The first chapter establishes the novel’s main setting, the campus of Assiniboine University, which seems a stand-in for the University of Winnipeg.

Peace and order have been disturbed on campus, thanks in part to a massive hole in the ground that was left by construction workers. A kind of dangerous chaos ensues, which neatly sets up the rest of the novel.

The gaping hole is a none-too-subtle metaphor for the fall from grace that looms for each character in the stories that follow.

Although on the surface they don’t seem to be related in any way, it soon becomes obvious that these are all people “at the edge.”

Prof. Beata Novak, on the verge of retirement, grapples with the idea that she may be losing her memory.

Raymond’s poor choices as a young man leave him alone and barely existing on the fringes of society.

Jin Oh finds himself on the edge of an unsettling discovery about a past romantic relationship, and an impulsive act leaves Souzan teetering on the brink of criminality.

Group-written novels have a long history, from the 1931 British detective mystery The Floating Admiral, featuring Agatha Christie and Dorothy L. Sayers, to the 1969 American spoof Naked Came the Stranger, banged out by 24 Newsday scribes.

At the Edge began with a call for chapter submissions by Winnipeg writers Marjorie Anderson and Deborah Schnitzer, who also acted as project co-ordinators and publishers. Anderson, a retired University of Manitoba professor, is best known for co-editing the Dropped Threads anthologies with her friend and colleague the late Carol Shields.

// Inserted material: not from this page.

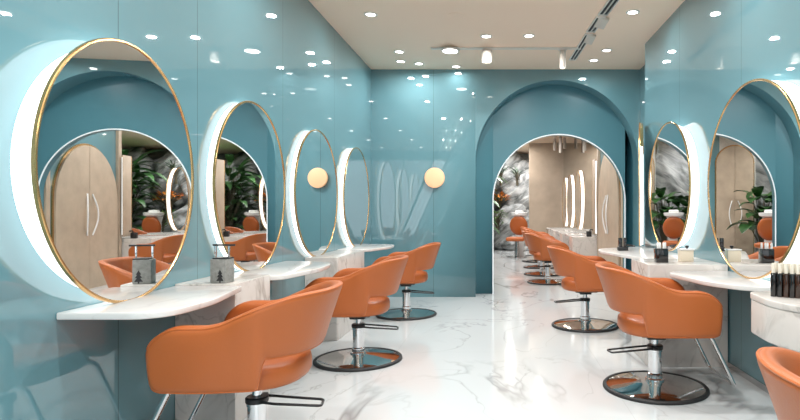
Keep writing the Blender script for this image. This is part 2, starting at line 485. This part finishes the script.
# ------------------------------------------------------------------ mirrors
def mirror(cx, cy, cz, a, b, beta, side, wallx, label, group, gb=0, n=96, taper=.985, cap=None):
    """oval mirror standing off the wall on a lit band; side -1 left wall, +1 right wall; beta turns its far end to +x"""
    t = thing('wall_mirror', label, 'mirror', (cx, cy, cz), 0, group)
    d = Vector((math.sin(R(beta)), math.cos(R(beta)), 0)); up = Vector((0, 0, 1))
    nr = Vector((math.cos(R(beta)), -math.sin(R(beta)), 0))*(-side)
    E = lambda th, k=1.0, off=0: d*(a*k*math.cos(th))+up*(b*k*math.sin(th))+nr*off
    ths = [2*PI*i/n for i in range(n)]
    # glass, set a little askew inside its frame (gb degrees)
    sl = -math.tan(R(gb))*side; inn = .005+abs(sl)*a
    G = lambda q, o: E(q, .985, sl*a*math.cos(q)-inn-o)
    bm = bmesh.new(); vs = [bm.verts.new(G(q, 0)) for q in ths]; bm.faces.new(vs)
    vb = [bm.verts.new(G(q, .004)) for q in ths]; bm.faces.new(vb[::-1])
    for i in range(n): bm.faces.new((vs[i], vs[(i+1) % n], vb[(i+1) % n], vb[i]))
    obj('glass', bm, M['mirror'], t, smooth=False)
    # gold lip closing the frame down to the glass
    bm = bmesh.new(); la = [bm.verts.new(E(q, .988, -.001)) for q in ths]; lb = [bm.verts.new(G(q, .001)+E(q, .003)) for q in ths]
    for i in range(n): bm.faces.new((la[i], la[(i+1) % n], lb[(i+1) % n], lb[i]))
    obj('inner_lip', bm, M['mirror'], t)
    # gold rim
    bm = bmesh.new(); rings = []
    for q in ths:
        o = E(q); ra = Vector(d*(math.cos(q)/a)+up*(math.sin(q)/b)).normalized()
        rings.append([bm.verts.new(o+ra*u+nr*w) for u, w in ((.003, -.014), (.003, -.002), (0, .001), (-.007, .001), (-.010, -.002), (-.010, -.014))])
    for i in range(n):
        p, q = rings[i], rings[(i+1) % n]
        for k in range(6): bm.faces.new((p[k], p[(k+1) % 6], q[(k+1) % 6], q[k]))
    obj('rim', bm, M['gold'], t, angle=30)
    # lit band back to the wall
    bm = bmesh.new(); fr = []; bk = []
    for q in ths:
        o = E(q, .995, -.013); fr.append(bm.verts.new(o))
        wx = wallx(cy+o.y) if callable(wallx) else wallx
        bk.append(bm.verts.new((wx-cx, o.y*taper, o.z*taper)))
    for i in range(n): bm.faces.new((fr[i], fr[(i+1) % n], bk[(i+1) % n], bk[i]))
    if cap:
        b2 = bm.copy()
        hi = lambda f: f.calc_center_median().z > b*cap
        bmesh.ops.delete(bm, geom=[f for f in bm.faces if hi(f)], context='FACES'); bmesh.ops.delete(b2, geom=[f for f in b2.faces if not hi(f)], context='FACES')
        obj('band_cap', b2, M['gold'], t)
    obj('light_band', bm, M['band'], t)
    return t
gm = 'oval backlit mirrors'
mirror(-1.670, 2.55, 1.328, .60, .583, -4.9, -1, XL, 'large oval backlit mirror nearest on the left wall, reflecting the arch and beige doors', gm, taper=.93)
mirror(-1.69, 3.865, 1.322, .545, .583, .1, -1, XL, 'oval backlit mirror on the left wall reflecting green plants', gm)
mirror(-1.69, 5.23, 1.322, .585, .59, .65, -1, XL, 'oval backlit mirror on the left wall reflecting the round lamp', gm)
mirror(-1.69, 6.66, 1.322, .585, .59, 0, -1, XL, 'oval backlit mirror farthest along the left wall, by the back corner', gm)
mirror(1.60, 3.65, 1.355, .79, .635, 3.2, 1, xr, 'large oval mirror on the right wall cut off by the photo edge', gm)
mirror(1.562, 5.24, 1.386, .535, .60, -3.2, 1, xr, 'oval backlit mirror on the right wall reflecting grey rock and plants', gm, taper=.92)
# mirror seen edge on, standing on the far right counter
mirror(1.583, 6.37, 1.465, .50, .70, 14.6, 1, lambda y: 1.583+.2605*(y-6.37)+.045, 'oval mirror seen edge on as a bright upright strip beside the arch', gm, cap=.55)
for i, (y, w) in enumerate(((12.5, 'nearest'), (14.0, 'middle'), (15.15, 'farthest'))):
    mirror(XG-.048, y, 1.42, .48, .66, 0, 1, XG, f'oval backlit mirror beyond the arch, {w} of the bright strips on the right', 'backlit mirrors beyond the arch')

t = thing('mirror_standin_bar', 'slim lit bar standing in for an edge on mirror beyond the arch, nearest of the bright strips', 'mirror stand-in', (XG-.002, 10.22, 1.42))  # glowing bar made up in place of the nearest edge-on mirror
obj('view_shield', box((-.082, -.10, 0), (.006, .30, 1.36), .002), M['beigedoor'], t); obj('back_plate', box((-.045, .06, 0), (.085, .008, 1.36), .002), M['gold'], t)  # side plate added to hide the glow from the second left mirror
bm = bmesh.new(); tube(bm, [(-.04, 0, -.66+1.32*k/12) for k in range(13)], [.034-.016*math.sin(PI*k/12)**.7 for k in range(13)], n=10); obj('lit_tube', bm, M['band'], t)

# ------------------------------------------------------------------ counters
def counter(label, poly=None, rad=None, zt=.755, th=.03, blocks=(), extra=None, group='marble styling counters'):
    t = thing('styling_counter', label, 'counter', (0, 0, 0), 0, group)
    if poly:
        bm = bmesh.new(); prism(bm, rpoly(poly, rad), zt-th, zt, .006); obj('countertop', bm, M['slab'], t)
    for pl, rd, z0, z1, nm in blocks:
        bm = bmesh.new(); prism(bm, rpoly(pl, rd), z0, z1, .005); obj(nm, bm, M['ped'], t)
    return t
def rect(x0, x1, y0, y1): return [(x0, y0), (x1, y0), (x1, y1), (x0, y1)]
Z4 = (0, 0, 0, 0)
WL = XL+.003
counter('white marble counter under the nearest left mirror, on a veined marble block', [(WL, 2.2), (-1.33, 2.2), (-1.30, 2.55), (-1.385, 3.0), (WL, 3.0)], (0, .16, .1, 0, 0), .755, .03,
        [(rect(WL, -1.42, 3.003, 3.46), (0, .004, .004, 0), 0, .765, 'pedestal')])
counter('white marble counter jutting out under the left mirror that reflects plants', [(WL, 3.465), (-1.36, 3.465), (-1.27, 3.95), (-1.30, 4.42), (WL, 4.55)], (0, .1, .1, .2, 0))
counter('solid marble counter block under the left mirror that reflects the lamp', None, None, .74, .03,
        [(rect(WL, -1.45, 5.0, 6.0), (0, .02, .02, 0), 0, .745, 'pedestal')])
counter('thin white counter slab under the farthest left mirror, by the back corner', [(WL, 6.005), (-1.42, 6.005), (-1.28, 6.5), (-1.28, 6.95), (WL, 7.05)], (0, .1, .1, .2, 0), .75, .03)
counter('thin white counter slab under the large right mirror, behind the front right chair', [(xr(3.2)-.003, 3.2), (1.45, 3.27), (1.295, 3.5), (1.205, 4.03), (1.3, 4.13), (xr(4.13)-.003, 4.14)], (0, .12, .12, .08, .05, 0), .715, .03)
counter('marble counter with pointed slab under the right mirror that reflects rock', [(xr(4.7)-.003, 4.705), (1.25, 4.705), (.99, 5.62), (1.05, 5.98), (xr(6.42)-.003, 6.42)], (0, .06, .10, .1, 0), .76, .03,
        [(rect(1.10, xr(4.7)-.003, 4.15, 4.70), (.02, 0, 0, .02), 0, .76, 'pedestal')])
counter('rounded marble counter block holding black bottles at the right edge', None, None, 0, 0,
        [([(1.20, 2.72), (1.17, 2.42), (1.30, 2.12), (xr(2.1)-.003, 2.05), (xr(2.7)-.003, 2.76)], (.06, .1, .14, 0, 0), .735, .765, 'countertop'),
         ([(1.203, 2.717), (1.173, 2.42), (1.303, 2.123), (xr(2.1)-.004, 2.055), (xr(2.7)-.004, 2.755)], (.06, .1, .14, 0, 0), .575, .7345, 'counter_block'),
         ([(1.30, 2.66), (1.28, 2.42), (1.38, 2.2), (xr(2.1)-.005, 2.15), (xr(2.7)-.005, 2.68)], (.06, .1, .14, 0, 0), 0, .5745, 'pedestal')])
for i, (y0, w) in enumerate(((9.99+.08, 'nearest'), (11.75, 'second'), (13.3, 'third'), (14.6, 'farthest'))):
    counter(f'grey marble counter beyond the arch, {w} one behind the row of chairs', rect(1.28, XG-.003, y0+.5, y0+1.05), (.05, 0, 0, .05), .72, .03,
            [(rect(1.30, XG-.003, y0, y0+.498), (.02, 0, 0, .02), 0, .70, 'pedestal')], group='counters beyond the arch')

# ------------------------------------------------------------------ small objects
def dispenser():
    t = thing('dispenser_jar', 'grey concrete jar with tree print and black metal handle on the left counter', 'jar', (-1.515, 3.055, .765), R(-6))
    bm = bmesh.new(); addbox(bm, (0, 0, .0655), (.090, .085, .131), .006, 2); obj('body', bm, M['concrete'], t)
    bm = bmesh.new(); addbox(bm, (.006, 0, .134), (.078, .078, .008), .003); obj('lid', bm, M['black'], t)
    for x in (-.039, .039): obj('handle_post', box((x, 0, .170), (.008, .012, .066), .001), M['chrome'], t)
    bm = bmesh.new(); addbox(bm, (.010, 0, .205), (.125, .016, .010), .003); obj('handle_bar', bm, M['black'], t)
    bm = bmesh.new()
    for sx, sy, rz in ((0, -.0437, 0), ):
        y = sy
        tri = [(0, .075), (.013, .052), (.006, .052), (.017, .034), (.008, .034), (.021, .014), (.004, .014), (.004, .004), (-.004, .004), (-.004, .014), (-.021, .014), (-.008, .034), (-.017, .034), (-.006, .052), (-.013, .052)]
        f = [bm.verts.new((x+.014, y, z)) for x, z in tri]; k = [bm.verts.new((x+.014, y+.003, z)) for x, z in tri]
        bm.faces.new(f); bm.faces.new(k[::-1])
        for i in range(len(tri)): bm.faces.new((f[i], f[(i+1) % len(tri)], k[(i+1) % len(tri)], k[i]))
    obj('tree_print', bm, M['black'], t, smooth=False)
dispenser()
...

Schnitzer, who teaches English at the University of Winnipeg, has published her own literary fiction.

More than 60 writers from across Canada responded to the all, as well as the U.S., Europe and Australia. Each chapter of the book is composed by a different author, including Gail Anderson-Dargatz, Ingeborg Boyens, Arwen Brenneman, Ophelia Celine, K.W. Dyer, Katherin Edwards, Elissa Frittaion, Ryder Hawkins, Elaine Hayes, Jack Hodgins, Matthew Hooton, Blanche Howard, Heather Jessup and Sarah Selecky.

The authors’ names do not appear on the chapters they have written, but whoever they are, they are clearly at the top of their game.

With so many writers on-board, the project might easily have ended up choppy and disjointed, like a nonsensical game of Mad Lib.

Yet the results here are surprisingly coherent and in fact, virtually seamless in terms of tone and style.

Readers will delight in the vivid images that appear throughout. One character has a “turkey neck basted with indignation.” A man’s voice rolls “like waves over his vowels, lapping at the icy shores of Ida’s heart.”

The main characters all end up at the edge of the construction hole, and one of them must fall. Which character is it? Despite top-notch writing, the mystery element seems tacked on.

There are two possible endings — a device that seems a bit simplistic, like the old Choose Your Own Adventure books, and doesn’t exactly work here.

The first ending is straightforward and believable and meshes well with the rest of the novel. But it still strikes one as unnecessary. Each of the chapters is a well-conceived entity of its own, and certainly good enough to be a stand-alone story.

The second ending is ambiguous — perhaps purposely so — and superfluous, a mash-up of fantasy and philosophical ramblings. It strikes a discordant note and seems a bit of a cop-out as a way to wrap up an otherwise well-crafted novel.

 

Lindsay McKnight works in the arts in Winnipeg.